PROMPT: Tally the lines that include "part". Output the number only.

DATA PROVIDED:
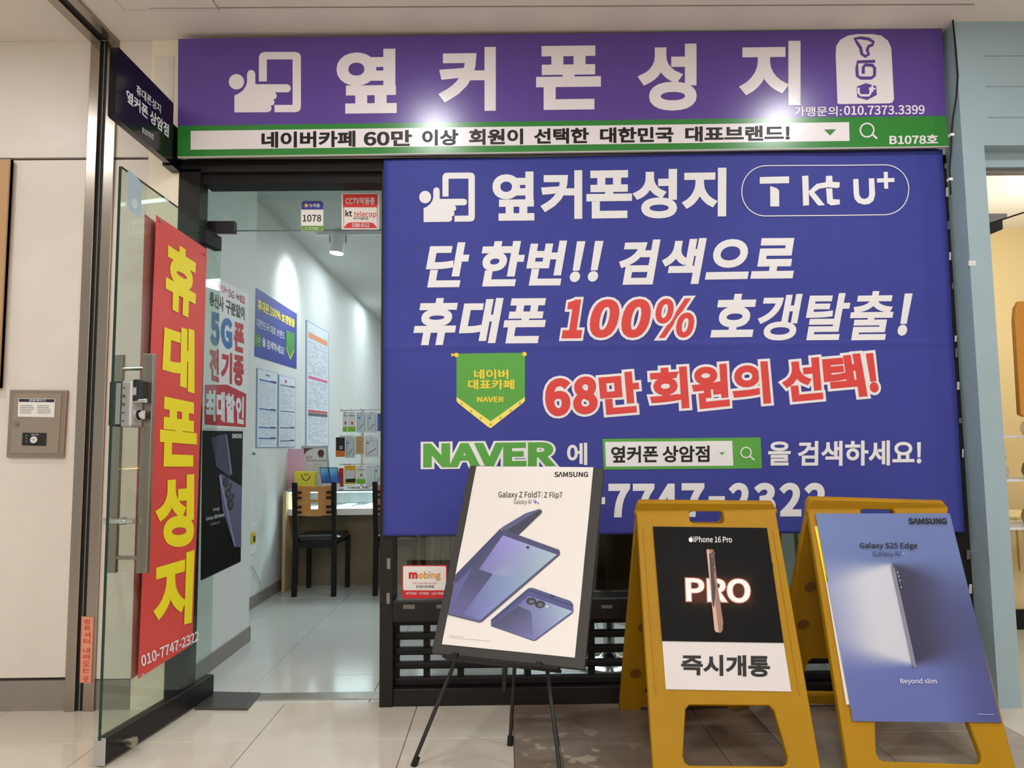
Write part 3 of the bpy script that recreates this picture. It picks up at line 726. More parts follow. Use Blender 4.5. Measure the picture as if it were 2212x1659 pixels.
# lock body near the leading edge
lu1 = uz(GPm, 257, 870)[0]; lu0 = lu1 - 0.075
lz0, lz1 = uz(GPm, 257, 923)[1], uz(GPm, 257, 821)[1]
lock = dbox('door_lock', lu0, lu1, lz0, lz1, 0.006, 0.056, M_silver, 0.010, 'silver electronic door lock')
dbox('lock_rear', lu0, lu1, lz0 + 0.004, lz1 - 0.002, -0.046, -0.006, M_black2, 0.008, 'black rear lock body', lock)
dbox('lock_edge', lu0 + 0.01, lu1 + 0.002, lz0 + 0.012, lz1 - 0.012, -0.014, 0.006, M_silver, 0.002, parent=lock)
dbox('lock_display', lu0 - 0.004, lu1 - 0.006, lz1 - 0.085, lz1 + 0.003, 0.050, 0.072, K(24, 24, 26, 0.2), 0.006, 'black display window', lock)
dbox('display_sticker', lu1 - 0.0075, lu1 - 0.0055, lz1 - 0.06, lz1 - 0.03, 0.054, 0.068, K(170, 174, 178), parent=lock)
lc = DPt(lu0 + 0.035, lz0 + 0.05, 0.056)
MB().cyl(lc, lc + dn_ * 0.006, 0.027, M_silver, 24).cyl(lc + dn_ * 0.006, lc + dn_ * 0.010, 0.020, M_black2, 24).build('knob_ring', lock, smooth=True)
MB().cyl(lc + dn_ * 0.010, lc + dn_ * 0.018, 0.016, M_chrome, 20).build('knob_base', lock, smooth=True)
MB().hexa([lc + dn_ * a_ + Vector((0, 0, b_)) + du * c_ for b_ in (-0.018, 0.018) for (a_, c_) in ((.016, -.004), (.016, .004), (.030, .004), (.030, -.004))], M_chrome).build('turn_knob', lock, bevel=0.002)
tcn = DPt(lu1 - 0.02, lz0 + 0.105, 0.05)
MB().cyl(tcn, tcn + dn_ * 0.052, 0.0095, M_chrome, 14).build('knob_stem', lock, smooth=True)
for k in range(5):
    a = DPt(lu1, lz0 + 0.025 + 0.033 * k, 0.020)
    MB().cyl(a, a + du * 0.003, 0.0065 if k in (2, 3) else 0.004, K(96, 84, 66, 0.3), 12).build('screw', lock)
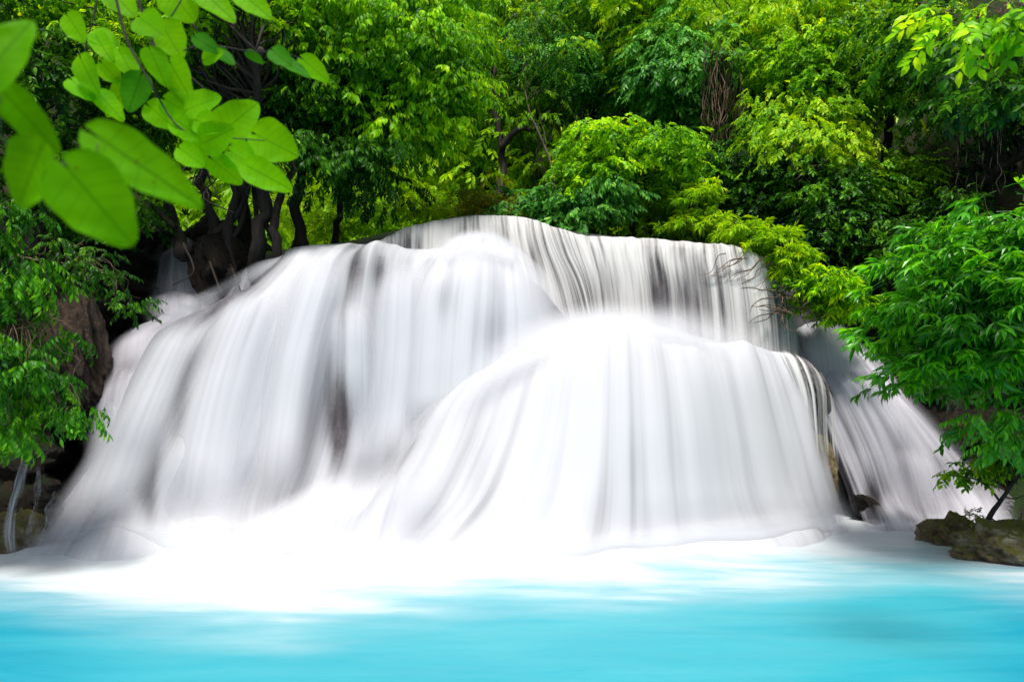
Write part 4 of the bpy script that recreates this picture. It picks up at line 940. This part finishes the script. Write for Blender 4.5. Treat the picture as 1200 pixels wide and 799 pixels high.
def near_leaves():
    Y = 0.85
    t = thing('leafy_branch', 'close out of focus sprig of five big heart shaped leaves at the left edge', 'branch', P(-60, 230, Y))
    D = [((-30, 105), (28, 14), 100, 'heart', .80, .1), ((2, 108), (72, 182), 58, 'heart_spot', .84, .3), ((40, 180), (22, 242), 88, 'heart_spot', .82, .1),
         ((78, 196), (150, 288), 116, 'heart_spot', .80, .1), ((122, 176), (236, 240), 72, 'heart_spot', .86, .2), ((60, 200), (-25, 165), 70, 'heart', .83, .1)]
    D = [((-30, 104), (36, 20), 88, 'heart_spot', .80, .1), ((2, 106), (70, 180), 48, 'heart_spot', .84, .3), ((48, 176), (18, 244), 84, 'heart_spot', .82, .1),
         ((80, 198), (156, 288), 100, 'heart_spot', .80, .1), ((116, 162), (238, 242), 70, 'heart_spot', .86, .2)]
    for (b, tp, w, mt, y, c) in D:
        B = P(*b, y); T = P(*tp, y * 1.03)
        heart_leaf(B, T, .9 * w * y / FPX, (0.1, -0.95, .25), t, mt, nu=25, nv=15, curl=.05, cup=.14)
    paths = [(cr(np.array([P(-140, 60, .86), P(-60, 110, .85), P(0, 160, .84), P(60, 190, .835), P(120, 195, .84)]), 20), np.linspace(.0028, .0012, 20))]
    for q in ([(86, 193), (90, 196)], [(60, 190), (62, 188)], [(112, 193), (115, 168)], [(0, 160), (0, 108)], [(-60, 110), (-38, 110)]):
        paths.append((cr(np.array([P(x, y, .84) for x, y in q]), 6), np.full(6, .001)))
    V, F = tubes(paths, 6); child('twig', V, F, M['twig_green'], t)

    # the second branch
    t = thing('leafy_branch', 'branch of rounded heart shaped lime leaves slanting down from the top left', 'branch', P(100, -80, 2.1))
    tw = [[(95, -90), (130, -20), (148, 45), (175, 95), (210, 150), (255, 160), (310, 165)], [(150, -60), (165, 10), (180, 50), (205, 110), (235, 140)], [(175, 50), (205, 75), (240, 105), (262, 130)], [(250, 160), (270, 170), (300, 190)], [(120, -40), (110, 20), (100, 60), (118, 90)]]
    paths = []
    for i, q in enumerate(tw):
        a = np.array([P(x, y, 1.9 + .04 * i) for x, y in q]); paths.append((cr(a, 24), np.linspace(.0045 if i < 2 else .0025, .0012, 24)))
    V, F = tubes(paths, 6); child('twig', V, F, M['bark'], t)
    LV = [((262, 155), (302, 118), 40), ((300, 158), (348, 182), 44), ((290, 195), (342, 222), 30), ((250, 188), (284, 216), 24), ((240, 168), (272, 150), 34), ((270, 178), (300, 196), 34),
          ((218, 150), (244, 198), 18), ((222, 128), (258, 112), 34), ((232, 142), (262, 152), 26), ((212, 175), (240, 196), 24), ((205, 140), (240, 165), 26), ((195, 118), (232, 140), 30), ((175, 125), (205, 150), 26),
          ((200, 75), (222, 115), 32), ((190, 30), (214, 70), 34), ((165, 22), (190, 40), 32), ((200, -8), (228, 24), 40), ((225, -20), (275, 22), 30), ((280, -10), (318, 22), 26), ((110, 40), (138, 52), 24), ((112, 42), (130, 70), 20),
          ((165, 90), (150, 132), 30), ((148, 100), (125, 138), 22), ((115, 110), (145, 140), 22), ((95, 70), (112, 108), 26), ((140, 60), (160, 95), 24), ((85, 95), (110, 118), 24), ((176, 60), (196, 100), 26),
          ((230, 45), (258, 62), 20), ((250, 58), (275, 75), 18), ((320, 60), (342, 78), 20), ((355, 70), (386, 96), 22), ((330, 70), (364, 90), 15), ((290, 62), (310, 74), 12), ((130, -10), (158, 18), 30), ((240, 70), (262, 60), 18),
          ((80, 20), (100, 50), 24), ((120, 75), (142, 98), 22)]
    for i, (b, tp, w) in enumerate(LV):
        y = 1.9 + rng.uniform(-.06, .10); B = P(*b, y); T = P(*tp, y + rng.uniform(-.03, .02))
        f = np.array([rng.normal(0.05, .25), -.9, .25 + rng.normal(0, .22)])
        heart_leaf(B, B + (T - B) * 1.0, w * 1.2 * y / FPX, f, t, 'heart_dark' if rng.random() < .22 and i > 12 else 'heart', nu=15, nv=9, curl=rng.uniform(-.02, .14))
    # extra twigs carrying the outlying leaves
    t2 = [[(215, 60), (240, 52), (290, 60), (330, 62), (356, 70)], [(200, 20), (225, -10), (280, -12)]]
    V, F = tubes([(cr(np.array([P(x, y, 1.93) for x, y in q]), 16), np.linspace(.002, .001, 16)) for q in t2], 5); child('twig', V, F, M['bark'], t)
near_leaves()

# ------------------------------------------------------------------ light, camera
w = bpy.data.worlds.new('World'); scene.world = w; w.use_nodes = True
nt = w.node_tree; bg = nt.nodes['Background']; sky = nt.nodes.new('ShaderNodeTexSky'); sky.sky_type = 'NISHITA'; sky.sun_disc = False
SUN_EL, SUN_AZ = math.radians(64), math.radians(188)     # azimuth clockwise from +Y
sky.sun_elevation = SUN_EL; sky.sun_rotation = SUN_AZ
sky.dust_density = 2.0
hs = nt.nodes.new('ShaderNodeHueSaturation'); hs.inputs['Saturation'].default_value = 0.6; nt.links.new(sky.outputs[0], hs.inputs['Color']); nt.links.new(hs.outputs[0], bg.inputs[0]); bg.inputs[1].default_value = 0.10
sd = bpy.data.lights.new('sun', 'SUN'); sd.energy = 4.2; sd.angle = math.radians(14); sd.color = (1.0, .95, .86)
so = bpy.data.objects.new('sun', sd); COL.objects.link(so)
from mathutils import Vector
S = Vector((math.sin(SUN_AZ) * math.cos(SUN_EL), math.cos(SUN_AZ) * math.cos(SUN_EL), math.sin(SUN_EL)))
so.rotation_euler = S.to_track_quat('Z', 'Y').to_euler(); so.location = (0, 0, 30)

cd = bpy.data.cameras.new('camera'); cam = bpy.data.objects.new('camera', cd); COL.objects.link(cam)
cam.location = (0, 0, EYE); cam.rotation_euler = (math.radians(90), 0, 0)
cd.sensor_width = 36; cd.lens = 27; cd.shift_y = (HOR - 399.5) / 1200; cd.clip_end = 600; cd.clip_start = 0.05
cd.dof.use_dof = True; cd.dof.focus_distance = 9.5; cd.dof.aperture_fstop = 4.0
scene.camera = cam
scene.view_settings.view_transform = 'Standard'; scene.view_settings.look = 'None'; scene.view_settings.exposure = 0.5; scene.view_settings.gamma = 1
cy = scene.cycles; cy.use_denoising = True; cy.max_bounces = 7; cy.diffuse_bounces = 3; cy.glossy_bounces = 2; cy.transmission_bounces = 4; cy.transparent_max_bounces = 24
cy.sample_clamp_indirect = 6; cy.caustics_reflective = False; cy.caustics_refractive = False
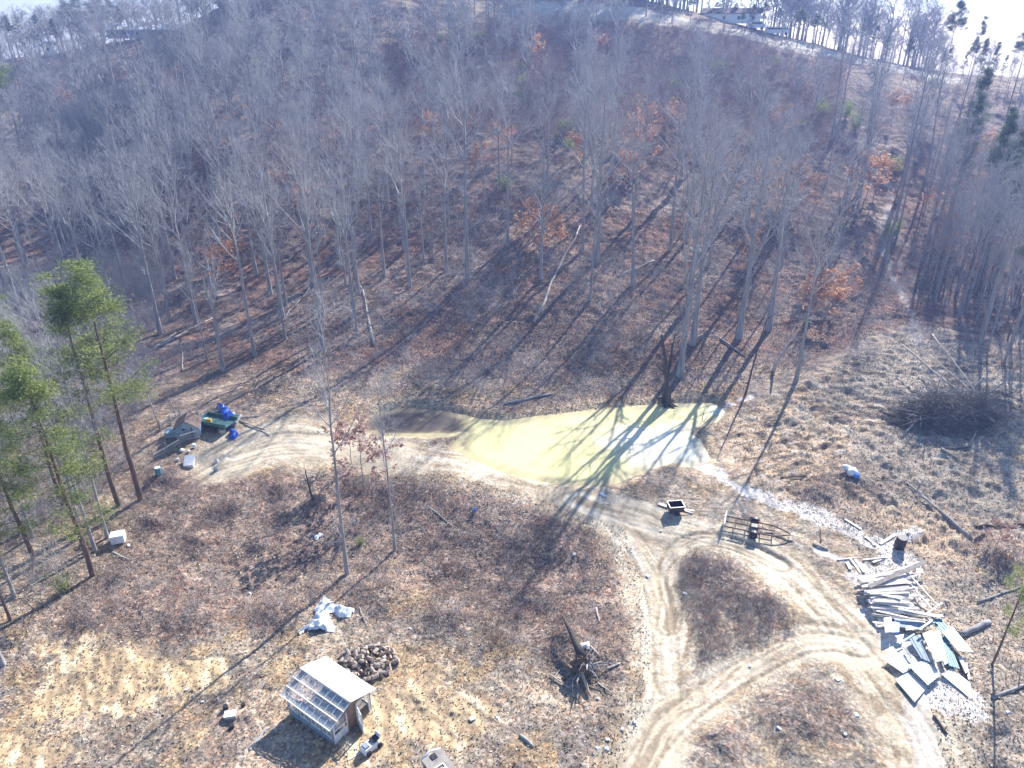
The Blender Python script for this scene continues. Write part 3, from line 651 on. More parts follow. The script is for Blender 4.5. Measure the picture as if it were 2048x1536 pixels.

RESPONSE FOR THIS EXERCISE: 3